Response of western South American epeiric-neritic ecosystem to middle Cretaceous Oceanic Anoxic Events

Abstract

Little is known about the impact of the mid-Cretaceous Oceanic Anoxic Events (OAEs) on the neritic carbonate systems in South America. In order to fill this knowledge gap, the present paper reports on the record of environmental changes in the Albian–Turonian neritic carbonates from the western South American domain in Peru. Owing to the very expanded and well-exposed sections in the Oyon region of central Peru, the OAE 1d and 2 intervals were sampled at high temporal resolution for both bulk micrite and bulk organic matter carbon isotopes, allowing us to compare the fingerprint of these two events between the northern and central Peruvian regions.
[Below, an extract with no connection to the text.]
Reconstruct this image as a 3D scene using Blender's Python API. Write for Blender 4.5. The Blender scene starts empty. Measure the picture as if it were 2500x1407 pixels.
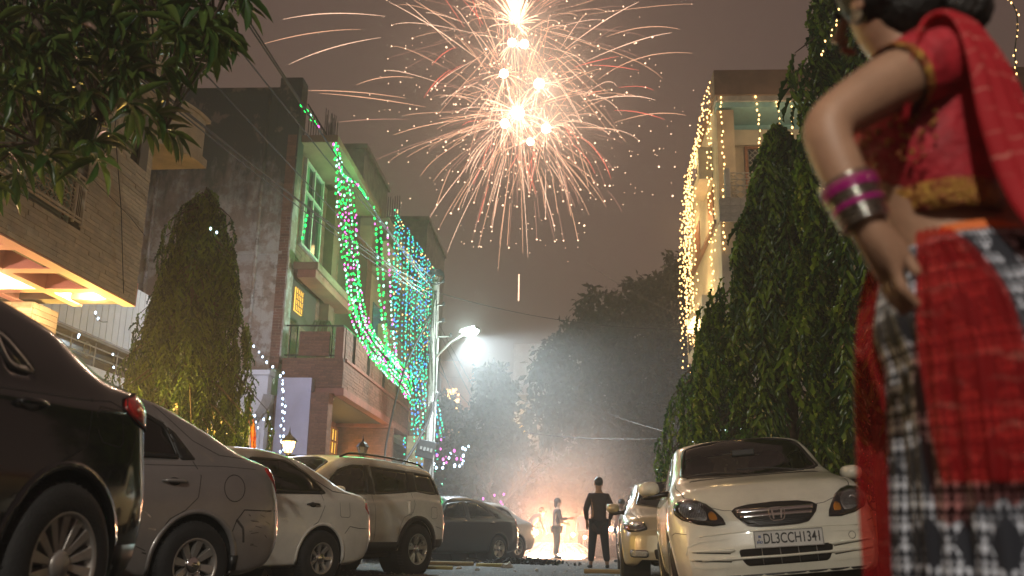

This suggests the installation of two marked depositional modes: 1) the Albian–Turonian formation of a regional facies belt constituted by oyster-rich mixed siliciclastic-carbonate deposition along the western South America platform; 2) a restricted oligotrophic environment, characterized by the mass occurrence of Perouvianella peruviana and associated miliolids in central Peru during the late Cenomanian–Turonian. These observations advocate for the following scenario: Global warming during the late Albian–early Turonian resulted in humid climate on the western platform. This in turn caused enhanced chemical weathering rates on the Brazilian Shield, resulting in high runoff of nutrients onto the western platform. Nutrient runoff promoted the diversification of benthic oyster communities. Due to the uplift of the Marañon Massif and the installation of the Huarmey Trough, central Peru was isolated from the Pacific and from eastern deltaic influx of the Brazilian continental basement, allowing the local development of oligotrophic conditions during OAE 2. Furthermore, an increased influx of argillaceous sediment and reduced carbonate production is recorded in northern Peru at the onset of OAE 2, marked by a prominent negative shift in δ13C. This negative carbon-isotope excursion has also been identified in other sections in the Pacific domain and can be linked to an increase in isotopically light pCO2 induced by the formation of the Caribbean large igneous province.